(What is expected) Print the lines of the data, starting with the first, up to and including the line where "group('pry_bar_hook',[o1,o2])" appears.

(Given data)
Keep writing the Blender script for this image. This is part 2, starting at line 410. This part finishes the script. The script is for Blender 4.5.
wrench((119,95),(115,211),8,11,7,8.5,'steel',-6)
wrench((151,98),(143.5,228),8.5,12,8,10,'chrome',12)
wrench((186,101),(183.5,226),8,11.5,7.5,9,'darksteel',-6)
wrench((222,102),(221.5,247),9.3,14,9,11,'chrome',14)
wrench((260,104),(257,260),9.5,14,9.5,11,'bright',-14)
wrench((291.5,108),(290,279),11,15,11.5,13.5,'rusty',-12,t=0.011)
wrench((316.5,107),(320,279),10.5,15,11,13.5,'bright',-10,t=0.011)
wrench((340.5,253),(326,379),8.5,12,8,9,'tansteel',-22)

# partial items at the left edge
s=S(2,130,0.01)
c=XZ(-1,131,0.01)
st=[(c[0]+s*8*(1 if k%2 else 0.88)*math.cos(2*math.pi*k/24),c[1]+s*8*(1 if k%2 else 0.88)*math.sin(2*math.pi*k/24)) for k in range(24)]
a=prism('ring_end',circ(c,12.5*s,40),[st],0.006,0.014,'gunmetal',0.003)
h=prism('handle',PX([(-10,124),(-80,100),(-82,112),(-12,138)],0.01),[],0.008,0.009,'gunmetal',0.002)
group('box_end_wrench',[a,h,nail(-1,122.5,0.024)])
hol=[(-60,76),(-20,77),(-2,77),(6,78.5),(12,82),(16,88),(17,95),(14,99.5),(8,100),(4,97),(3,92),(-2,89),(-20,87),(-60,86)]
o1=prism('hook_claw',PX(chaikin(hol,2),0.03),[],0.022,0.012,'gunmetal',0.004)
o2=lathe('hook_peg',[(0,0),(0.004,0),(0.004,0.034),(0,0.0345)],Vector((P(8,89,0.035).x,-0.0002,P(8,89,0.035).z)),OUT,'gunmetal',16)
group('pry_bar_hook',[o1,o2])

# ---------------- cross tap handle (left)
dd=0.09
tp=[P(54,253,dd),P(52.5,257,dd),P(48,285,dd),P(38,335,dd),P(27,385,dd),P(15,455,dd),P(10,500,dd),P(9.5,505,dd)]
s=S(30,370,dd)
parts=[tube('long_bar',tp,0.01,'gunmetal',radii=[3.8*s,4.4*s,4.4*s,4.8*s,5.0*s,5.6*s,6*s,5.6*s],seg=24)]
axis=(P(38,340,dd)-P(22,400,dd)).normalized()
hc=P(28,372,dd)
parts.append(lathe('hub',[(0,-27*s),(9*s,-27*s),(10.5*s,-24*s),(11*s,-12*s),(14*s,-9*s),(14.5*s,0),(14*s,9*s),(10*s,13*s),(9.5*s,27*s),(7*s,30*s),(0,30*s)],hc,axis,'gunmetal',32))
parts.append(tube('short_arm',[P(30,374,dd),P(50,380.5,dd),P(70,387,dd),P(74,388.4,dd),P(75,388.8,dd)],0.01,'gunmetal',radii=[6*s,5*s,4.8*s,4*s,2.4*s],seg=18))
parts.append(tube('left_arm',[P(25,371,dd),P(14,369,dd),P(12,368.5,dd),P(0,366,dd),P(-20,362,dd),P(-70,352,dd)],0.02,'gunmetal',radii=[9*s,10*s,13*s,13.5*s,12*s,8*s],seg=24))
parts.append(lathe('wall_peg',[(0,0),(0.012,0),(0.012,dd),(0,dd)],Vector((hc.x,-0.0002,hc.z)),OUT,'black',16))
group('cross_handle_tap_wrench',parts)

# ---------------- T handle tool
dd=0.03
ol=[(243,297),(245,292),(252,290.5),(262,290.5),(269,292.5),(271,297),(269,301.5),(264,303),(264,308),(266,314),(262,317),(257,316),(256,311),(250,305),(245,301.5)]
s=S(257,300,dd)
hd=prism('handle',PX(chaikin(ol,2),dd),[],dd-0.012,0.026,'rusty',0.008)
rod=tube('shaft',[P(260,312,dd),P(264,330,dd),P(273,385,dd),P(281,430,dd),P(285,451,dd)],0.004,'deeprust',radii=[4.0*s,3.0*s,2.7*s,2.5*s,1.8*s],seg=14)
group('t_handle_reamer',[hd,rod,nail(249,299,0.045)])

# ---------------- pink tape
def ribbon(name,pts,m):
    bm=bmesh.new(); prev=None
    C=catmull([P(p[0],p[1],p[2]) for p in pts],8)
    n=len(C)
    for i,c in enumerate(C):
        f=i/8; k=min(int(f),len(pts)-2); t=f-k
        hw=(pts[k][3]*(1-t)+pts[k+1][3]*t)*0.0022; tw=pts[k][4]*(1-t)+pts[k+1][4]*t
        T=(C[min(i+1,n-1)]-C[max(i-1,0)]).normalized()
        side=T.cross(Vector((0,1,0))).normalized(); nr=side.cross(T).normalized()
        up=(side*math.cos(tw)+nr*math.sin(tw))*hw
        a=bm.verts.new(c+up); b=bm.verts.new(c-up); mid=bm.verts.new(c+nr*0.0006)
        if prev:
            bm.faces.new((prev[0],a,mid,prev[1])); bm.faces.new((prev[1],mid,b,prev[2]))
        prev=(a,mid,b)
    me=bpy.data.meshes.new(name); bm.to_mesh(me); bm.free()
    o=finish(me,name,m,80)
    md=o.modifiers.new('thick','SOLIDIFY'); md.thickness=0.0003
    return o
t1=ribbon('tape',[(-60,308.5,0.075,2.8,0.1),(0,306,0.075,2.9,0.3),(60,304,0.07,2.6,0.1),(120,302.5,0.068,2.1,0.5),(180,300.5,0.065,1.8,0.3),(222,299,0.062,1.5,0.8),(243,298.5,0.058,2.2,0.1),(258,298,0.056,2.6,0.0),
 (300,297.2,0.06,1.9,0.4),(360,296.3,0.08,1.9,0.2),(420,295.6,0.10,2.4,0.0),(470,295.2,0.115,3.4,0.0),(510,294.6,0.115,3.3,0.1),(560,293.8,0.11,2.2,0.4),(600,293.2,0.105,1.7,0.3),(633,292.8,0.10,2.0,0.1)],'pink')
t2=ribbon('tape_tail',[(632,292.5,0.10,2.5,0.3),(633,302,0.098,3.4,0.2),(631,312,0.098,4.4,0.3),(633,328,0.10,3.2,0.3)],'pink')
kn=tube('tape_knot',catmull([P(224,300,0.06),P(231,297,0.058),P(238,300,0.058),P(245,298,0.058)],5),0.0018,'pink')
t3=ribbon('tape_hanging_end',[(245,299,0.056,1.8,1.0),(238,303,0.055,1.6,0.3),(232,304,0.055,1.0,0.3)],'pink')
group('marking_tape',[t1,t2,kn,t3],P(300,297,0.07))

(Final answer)
Keep writing the Blender script for this image. This is part 2, starting at line 410. This part finishes the script. The script is for Blender 4.5.
wrench((119,95),(115,211),8,11,7,8.5,'steel',-6)
wrench((151,98),(143.5,228),8.5,12,8,10,'chrome',12)
wrench((186,101),(183.5,226),8,11.5,7.5,9,'darksteel',-6)
wrench((222,102),(221.5,247),9.3,14,9,11,'chrome',14)
wrench((260,104),(257,260),9.5,14,9.5,11,'bright',-14)
wrench((291.5,108),(290,279),11,15,11.5,13.5,'rusty',-12,t=0.011)
wrench((316.5,107),(320,279),10.5,15,11,13.5,'bright',-10,t=0.011)
wrench((340.5,253),(326,379),8.5,12,8,9,'tansteel',-22)

# partial items at the left edge
s=S(2,130,0.01)
c=XZ(-1,131,0.01)
st=[(c[0]+s*8*(1 if k%2 else 0.88)*math.cos(2*math.pi*k/24),c[1]+s*8*(1 if k%2 else 0.88)*math.sin(2*math.pi*k/24)) for k in range(24)]
a=prism('ring_end',circ(c,12.5*s,40),[st],0.006,0.014,'gunmetal',0.003)
h=prism('handle',PX([(-10,124),(-80,100),(-82,112),(-12,138)],0.01),[],0.008,0.009,'gunmetal',0.002)
group('box_end_wrench',[a,h,nail(-1,122.5,0.024)])
hol=[(-60,76),(-20,77),(-2,77),(6,78.5),(12,82),(16,88),(17,95),(14,99.5),(8,100),(4,97),(3,92),(-2,89),(-20,87),(-60,86)]
o1=prism('hook_claw',PX(chaikin(hol,2),0.03),[],0.022,0.012,'gunmetal',0.004)
o2=lathe('hook_peg',[(0,0),(0.004,0),(0.004,0.034),(0,0.0345)],Vector((P(8,89,0.035).x,-0.0002,P(8,89,0.035).z)),OUT,'gunmetal',16)
group('pry_bar_hook',[o1,o2])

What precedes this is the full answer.